The movie 'The Unbearable Lightness of Dating' is a story of sloppy and messed-up love, the lives of the 'uncool' people.
Helping out in a restaurant operated by his mother, Yeong-un (Kim Seung-woo) is approached one day by a bargirl, Yeon-a (Jang Jin-yeong), who utters the words "I came to charm you", and from then on they launch into a relationship. Their love seems capricious, as they would curse and pull their hairs out of their heads in one moment, then roll around the bed in the next. But Yeong-un already has a meek fiancee, and he starts to avoid Yeon-a when confronted with his marriage. But Yeon-a cannot give him up. The words that appear the most frequently in this movie are curse words. Yeong-un's friends drink and gamble, people who live life with a "laisser-faire" attitude.
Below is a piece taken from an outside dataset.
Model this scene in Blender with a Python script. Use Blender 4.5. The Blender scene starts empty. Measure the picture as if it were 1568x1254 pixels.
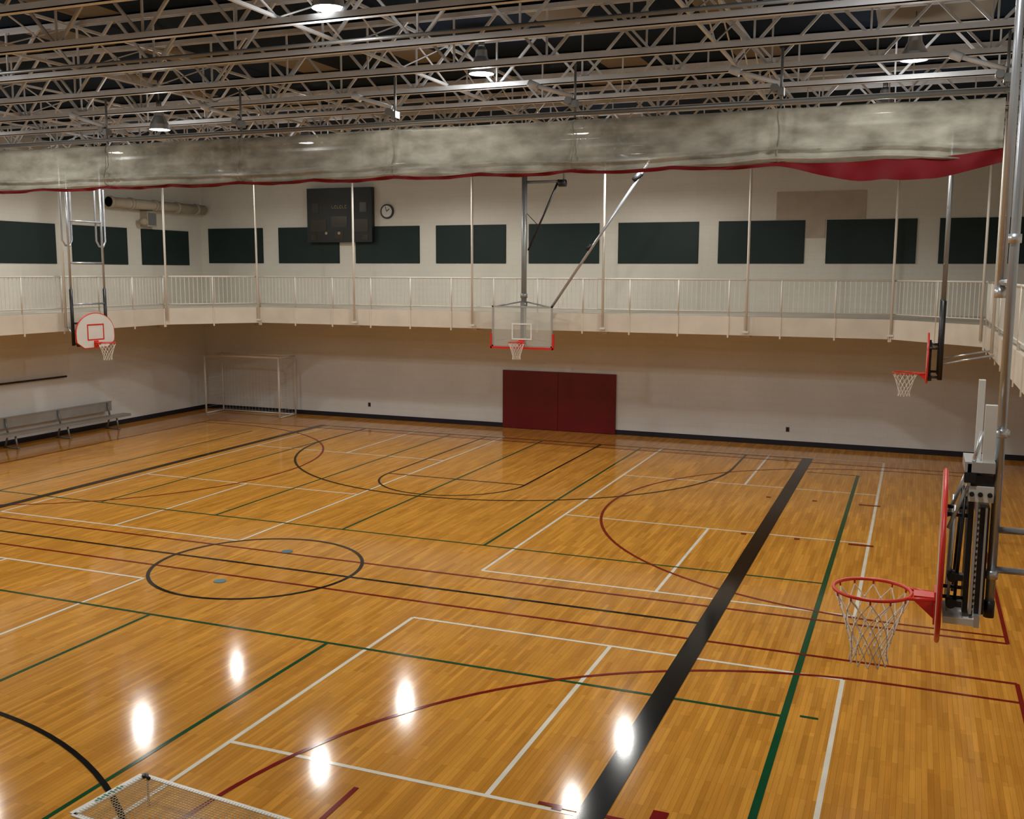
import bpy, bmesh, random
from math import *
from mathutils import Vector, Matrix, noise
random.seed(7)
scene=bpy.context.scene
COL=scene.collection

# ------------------------------------------------------------------ materials
MATS={}
def nodes(name):
    m=bpy.data.materials.new(name); m.use_nodes=True
    nt=m.node_tree; b=nt.nodes["Principled BSDF"]
    MATS[name]=m
    return m,nt,b
def setp(b,**k):
    for a,v in k.items():
        a=a.replace("_"," ")
        if a in b.inputs: b.inputs[a].default_value=v
def paint(name,col,rough=.5,metal=0.0,var=.08,scale=3.0,spec=.5):
    m,nt,b=nodes(name)
    tc=nt.nodes.new("ShaderNodeTexCoord")
    n=nt.nodes.new("ShaderNodeTexNoise"); n.inputs["Scale"].default_value=scale; n.inputs["Detail"].default_value=5
    nt.links.new(tc.outputs["Object"],n.inputs["Vector"])
    mr=nt.nodes.new("ShaderNodeMapRange"); mr.inputs["From Min"].default_value=.3; mr.inputs["From Max"].default_value=.7
    mr.inputs["To Min"].default_value=1-var; mr.inputs["To Max"].default_value=1+var
    nt.links.new(n.outputs["Fac"],mr.inputs["Value"])
    hs=nt.nodes.new("ShaderNodeHueSaturation"); hs.inputs["Color"].default_value=(*col,1)
    nt.links.new(mr.outputs["Result"],hs.inputs["Value"])
    nt.links.new(hs.outputs["Color"],b.inputs["Base Color"])
    b.inputs["Specular IOR Level"].default_value=spec
    setp(b,Roughness=rough,Metallic=metal)
    return m
def wallmat(name,col,low,axis):
    m,nt,b=nodes(name)
    tc=nt.nodes.new("ShaderNodeTexCoord"); sp=nt.nodes.new("ShaderNodeSeparateXYZ"); cb=nt.nodes.new("ShaderNodeCombineXYZ")
    nt.links.new(tc.outputs["Object"],sp.inputs[0])
    nt.links.new(sp.outputs[axis],cb.inputs[0]); nt.links.new(sp.outputs[2],cb.inputs[1])
    br=nt.nodes.new("ShaderNodeTexBrick"); br.inputs["Scale"].default_value=1
    br.inputs["Brick Width"].default_value=.4; br.inputs["Row Height"].default_value=.2; br.inputs["Mortar Size"].default_value=.006
    br.inputs["Color1"].default_value=(1,1,1,1); br.inputs["Color2"].default_value=(.98,.98,.98,1); br.inputs["Mortar"].default_value=(.93,.93,.93,1)
    nt.links.new(cb.outputs[0],br.inputs["Vector"])
    zr=nt.nodes.new("ShaderNodeMapRange"); zr.inputs["From Min"].default_value=3.5; zr.inputs["From Max"].default_value=3.51
    nt.links.new(sp.outputs[2],zr.inputs["Value"])
    pc=nt.nodes.new("ShaderNodeMix"); pc.data_type='RGBA'; pc.inputs["A"].default_value=(*low,1); pc.inputs["B"].default_value=(*col,1)
    nt.links.new(zr.outputs[0],pc.inputs["Factor"])
    mu=nt.nodes.new("ShaderNodeMix"); mu.data_type='RGBA'; mu.blend_type='MULTIPLY'; mu.inputs["Factor"].default_value=1
    nt.links.new(pc.outputs["Result"],mu.inputs["A"]); nt.links.new(br.outputs["Color"],mu.inputs["B"])
    n=nt.nodes.new("ShaderNodeTexNoise"); n.inputs["Scale"].default_value=.5; n.inputs["Detail"].default_value=6
    nt.links.new(tc.outputs["Object"],n.inputs["Vector"])
    mr=nt.nodes.new("ShaderNodeMapRange"); mr.inputs["To Min"].default_value=.88; mr.inputs["To Max"].default_value=1.1
    nt.links.new(n.outputs["Fac"],mr.inputs["Value"])
    hs=nt.nodes.new("ShaderNodeHueSaturation"); nt.links.new(mu.outputs["Result"],hs.inputs["Color"]); nt.links.new(mr.outputs[0],hs.inputs["Value"])
    nt.links.new(hs.outputs[0],b.inputs["Base Color"]); setp(b,Roughness=.6); b.inputs["Specular IOR Level"].default_value=.25
    bp=nt.nodes.new("ShaderNodeBump"); bp.inputs["Strength"].default_value=.2; bp.inputs["Distance"].default_value=.01; bp.invert=True
    nt.links.new(br.outputs["Fac"],bp.inputs["Height"]); nt.links.new(bp.outputs[0],b.inputs["Normal"])
    return m
WALLC=(.66,.63,.55); LOWC=(.73,.75,.75)  # lower wall coloured cooler to offset the orange light bouncing off the floor
wallmat("wall_paint_x",WALLC,LOWC,0); wallmat("wall_paint_y",WALLC,LOWC,1)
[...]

Director Kim Hae-gon seems to have an incisive take into the bum mentality. Even in these lives a sense of class difference exists. While class does not seem to matter in love, differences seem to surface when confronted with marriage. As Yeong-un says to his mother, "Do you think I'm crazy? With a barmaid?" Yeon-a cannot aspire to rise to the same level even with a loafer like Yeong-un. She makes for a tragic figure.
When Yeon-a screams and swears, the desperate feeling of a lowlife is both sorrowful and cathartic at the same time. In each interview Jang Jin-yeong had said that "it's hard to focus on the role", but she was either exaggerating or is else a wonderful actor. Though he is perhaps different in real life, Kim Seung-woo is perfect for the role as a shifty character.
The tears of the two actors at the end are aimed straight for the audiences' hearts. The movie then becomes melodramatic. Yeon-a leads a life of a victim, having given up both her heart and her body. The story resembles a 1970's type hostess movie, where the heroine acts bold but ends up crying because of a man. But what can be done. Love and life is melodramatic. For viewers 18 and over.